Elements Theatre shines in ‘Twelfth Night’

By Cindy Nickerson, Cape Cod Times

Illyria rhymes with “deliria.” Was Shakespeare possibly thinking just that when he set his early comedy “Twelfth Night” (usually dated from 1601 or 1602) in this quasi mythical Mediterranean land? According to Webster’s, the word “delirium” has been around since 1590-1600, when it meant “out of one’s mind.”

Delusions of love and grandeur fuel this perennial favorite, which – under the direction of Danielle Dwyer – careens along merrily in a production by Elements Theatre Company.

Duke Orsino (Luke Norman) sets off a spinning circle of love as he obsessively pines away for the beautiful Countess Olivia (Ellen Ortolani). She, in mourning for her brother, will have no suitors. Meanwhile, a young woman named Viola (Rachel McKendree), shipwrecked off the Illyrian coast, disguises herself as a man and finds a position as a page in the duke’s household. He, knowing her as Cesario, quickly embraces her as his confidant and sends her to woo Olivia on his behalf. Eloquent in her cause – though she’s fallen in love with the duke herself – Viola only succeeds in kindling the misguided lady’s passion for her alter ego.

Olivia’s uncle, Sir Toby (Brad Lussier), exemplifies the play’s slightly off-kilter spirit. Although perpetually tipsy, he’s the mastermind behind a zany subplot or two, including a ruse to deflate Olivia’s self-important steward, Malvolio. His gleeful co-conspirators are Olivia’s gentlewoman Maria (Kate Shannon); his dim-witted comrade, Sir Andrew Aguecheek (Kyle Norman); and Feste (Chris Kanaga), Olivia’s not-so-foolish fool. They’re a rowdy, irreverent bunch with a most engaging chemistry – ignited, in large measure, by Lussier. He so completely inhabits Sir Toby – or perhaps it’s vice versa – that it’s impossible to tell where one begins and the other ends. (He clearly also played a helpful role as dramaturge. This classically trained company delivers lines with ease, taking mastery of the archaic language as if it’s second nature.)
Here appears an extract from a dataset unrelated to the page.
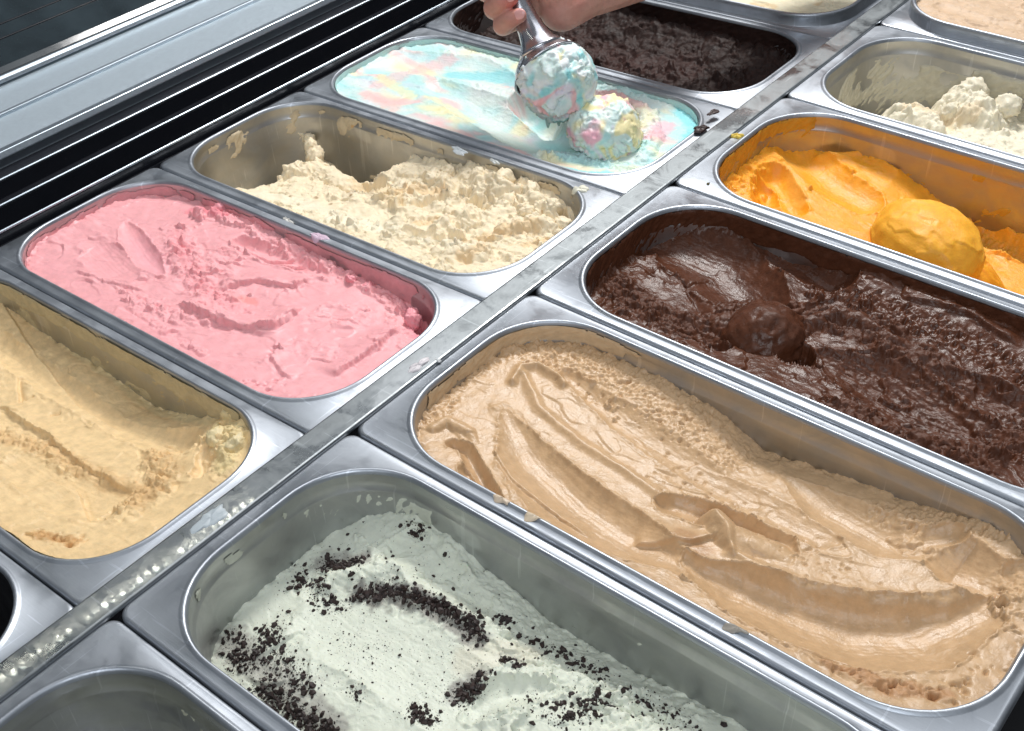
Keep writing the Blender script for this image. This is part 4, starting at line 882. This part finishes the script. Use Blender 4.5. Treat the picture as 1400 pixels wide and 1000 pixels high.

But the entire cast is exceptional, with those playing secondary or even tertiary characters maintaining a lively presence. Particularly outstanding is Dwyer, who – in an unusual gender-bender – boldly takes on the role of Malvolio. She endows him with a pomposity equal only to the silliness that ensues when – thanks to a forged love letter, presumably from Olivia – he begins going about wearing a forced smile and yellow stockings. After reading the letter he pronounces, “I am happy” with a fierce determination, as if to say, “even if it kills me.” This casting is a nice touch in a play where the script already calls for a woman to play a man (although in Shakespeare’s day, it would have been a man playing a woman playing a man). McKendree conveys great sincerity and spirit as Viola/Cesario, never losing sight of her double role. Ortolani is especially wonderful – absolutely effervescent as Olivia, who quickly trades in her black mourning weeds for shimmering dresses after meeting Cesario.

Today, we might bill “Twelfth Night” as a sunny romantic comedy. The production is very “now,” tapping into the timelessness of Shakespeare’s humor and humanity as it moves along at a breezy pace.

One of the famous lines from “Twelfth Night” is: “Some are born great, some achieve greatness and some have greatness thrust upon them.” At the very least, Elements Theatre Company’s production flirts with greatness. And it definitely delivers on the promise of great entertainment.